I love Hanne.
“Well, the way I see it, being bisexual is sensible. It means that when the right person comes along, you won’t be so likely to get so hung up on what kind of genitals or gender that person has. Also, it’s sensible to be attracted to people who are attractive.”
It goes so nicely with some of her other comments:
In a culture where sex, gender, and sexuality are presumed to be binary in nature, an identity based on insisting that you be permitted to choose neither, either, or both, at any time, without asking for permission or changing stances in order to do so — is so fundamentally rebellious as to be an act of outright anarchy. It is autocratic. Because our bisexualities come in an enormous range of flavors and tints, they are unpredictable, and any consensus we can form is acknowledged at the outset to only go so far. Our question-mark sexuality is not only resistance to the pick-a-side binary, it is an act of fiat in a culture where acts of fiat are incredibly scary. Our consistent inconsistency makes us outlaws.

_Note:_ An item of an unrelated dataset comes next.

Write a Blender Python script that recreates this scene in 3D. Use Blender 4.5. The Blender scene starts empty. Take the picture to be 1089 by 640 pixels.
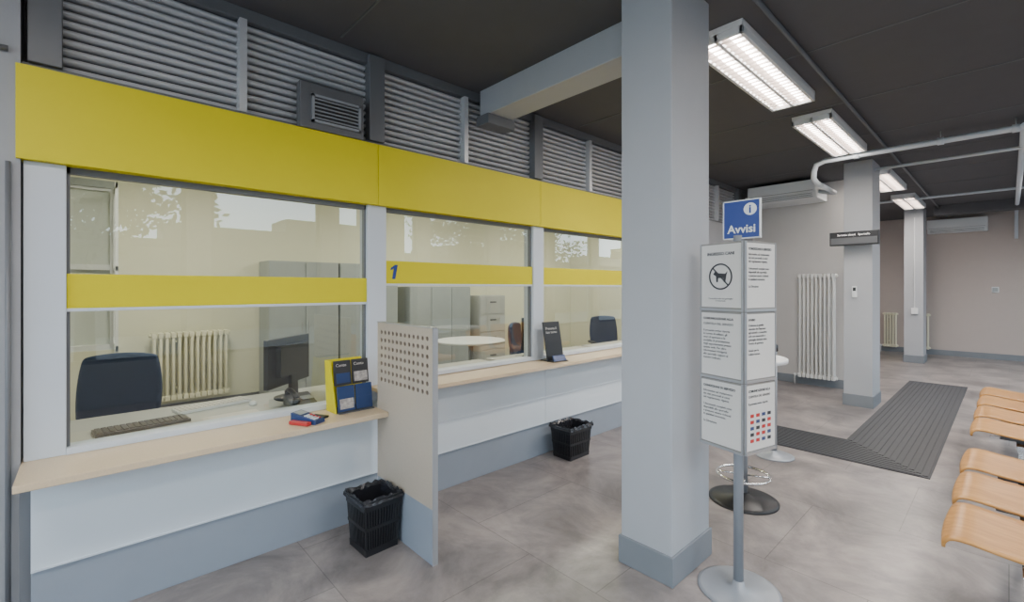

In some ways, this can be said of anyone in this culture who desires openly. When we desire whom we desire, love whom we love, and fuck whom we fuck, we present the world with a fait accompli. But when we also make it clear — and this is one of the few places where our identity politics truly serve us — that our fait accompli may or may not be replicated the same way twice, we turn on the neon in our question marks and they become unmissable, unmistakable, unignorable.